Ethiopia’s rich history is characterized by its ancient endogenous civilizations and religious traditions. These are passed on for generations through oral history and inscriptions of written languages. Ancient languages include Sabean, which is no longer in use; the Ge’ez now only used in the Ethiopian Orthodox Churches, Arabic in the Harari region for qur’anic worship and Amharic, which has been the official national language since the twelfth century. Due to geographical proximity various societies in Ethiopia are among the earliest to be exposed to and to accept both Christianity and Islam, in the 4th and 7th century respectively.

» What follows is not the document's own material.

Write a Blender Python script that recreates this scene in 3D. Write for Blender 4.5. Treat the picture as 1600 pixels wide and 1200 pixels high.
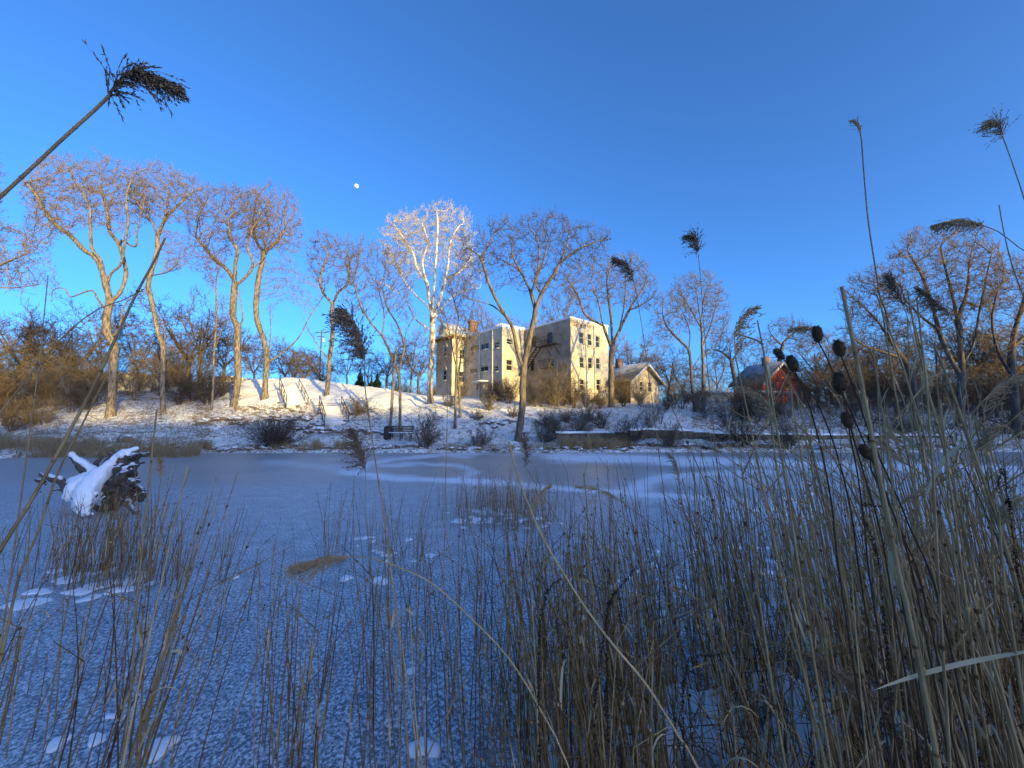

Both religions continued to evolve until modern and present-day Ethiopia with the unique particularities of the local interpretation of both religions. The emergence and expansion of these missionarising religions since the medieval periods is one facet of the recorded history of religions in Ethiopia. But various communities persisted in maintaining regional religious and cultural traditions, such as the practice of Waaqeffanna of the Oromo and their social ethics of Safuu, rather than adopting incoming religions and institutional politics. Peoples and ethnicities from the southern part of Ethiopia, for example the Konso people known for their sculpture known as Waka carved from wood, are also among many who maintained their indigenous beliefs and motifs. Attributable to its geographical set up in the Horn of Africa, Ethiopia’s encounters with foreign and colonial powers are a prominent part of its past. The settlement history of communities and ethnicities and their internal conflicts recurrently surfaced in power struggles and wars waged in the country. Dr Yerasework Kebede Hailu (2020) states that:
“Historically, Ethiopian identity has delineated from different perspectives: the Aksumite perspective, which presents an understanding of Ethiopia as an African Christian society; the Orientalist Semitic perspective, highlighting Ethiopia as Abyssinia; the Pan-Africanist, Garveyism and diasporic perspective, presenting Ethiopia as a symbol of African political freedom; and the Rastafarian perspective, featuring Ethiopia as the home of the Lion of Juda“ (Hailu, University of South Africa, 2020). These perspectives served as the fertile bedrocks for the existence of rich plural societal and national values. Endogenous spiritual aspirations were enriched by new religious traditions while patriotism mined legends from ancestral oral heritage. Traditional knowledge systems, drawn from regionally diverse cosmologies, converge in many of the local narratives, which play a significant role in shaping modern and modernist art in Ethiopia.